Checking out this site, and I see the Bliss thing. Out of nowhere I realized maybe my heart has healed after the breakup with my one true love.
Dope was my lover, my best friend, my world, and my one desire. Sounds cliche, but so true. I swore I'd never get over my dope. Now in eighteen months the sting has eased. Of course we're reminded of our love when a song comes on or when we pass somewhere familiar. When things get nuts, and our heads pound instantly dope is craved. Just one bag, and I'd be good quick.
Then it hits me. Passing a familiar place is where I waited for some dealer to take his good old time on purpose while it snowed, and I had no freaking coat on, and I had to keep throwing quarters in a call back phone which decreased my loot researved for the dope. One time my friend was so mad she told the dealer he owed her the $3.00 she put in the phone. I was laughing so hard AFTER I got mine. There's nothing sexy, cool or interesting waiting on a dude who makes his money on others misery. Supply, and demand for sure. So instead of recalling the high I try to recall that waiting while I was sick, and hiding from people who may know me because I am sans a coat in the snow. That's bliss alright.
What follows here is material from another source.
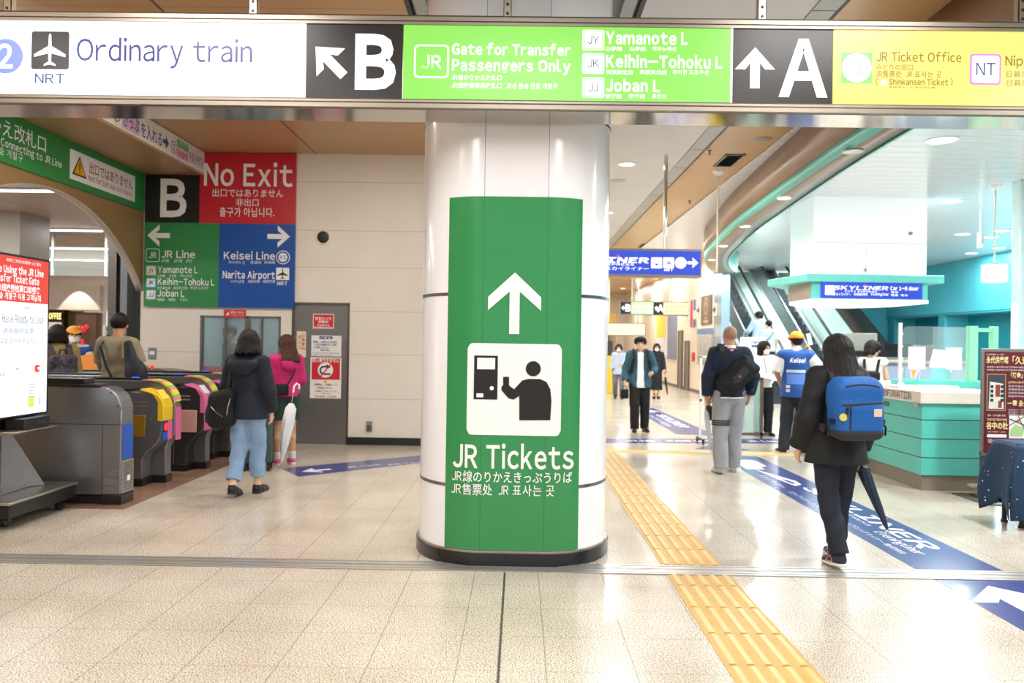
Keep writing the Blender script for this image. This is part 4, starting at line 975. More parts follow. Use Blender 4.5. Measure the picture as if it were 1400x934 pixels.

Listen to a song, and I recall wandering extremely dangerous neighborhoods I have no right to be in. Songs in Spanish waft through the air, and I want to pretend I'm on an island, but nope I'm looking to score cause my man went on a freaking vacation, and the next in line went with him. Go down our list, and find they all went on vacation. Took a rest. Now what? Put my tail out there, and risk being shot or locked up. I used to wonder what was better. All this for bliss. Absolutely. I can't understand Spanish, but I like the beat of these songs. I dare not stop to listen because a cop is yelling at me to go home. No dope today he yells. Go where you come from. I don't have Latin beats where I CAME from. They don't want me back. So I walk, and walk, and my friend waits cause she's afraid, and I return with nothing, and this ain't fun. She lies to me, and I lie to her, and we were kids together. Good girls from nice families, and we are sick, and sweating in the cold and we lie, and lie. Just for that bliss I guess.
There's nothing I miss about that. When that twinge hits me, and I think back about how nice it would be just one more time to shut out all the crap I think back, and where that bliss got me, and what I lost, and how hard I've tried to rebuild. Then I don't remember the warmth, and completion of my soul. I remember telling my childhood friend a pack of lies, and traipsing around some peoples neighborhood looking for dope, and desecrating their neighborhoods, and doing things I wouldn't want done in mine. No. I don't miss it right now. I hope I don't miss it forever. I don't miss that one true love. I'll try and love me instead.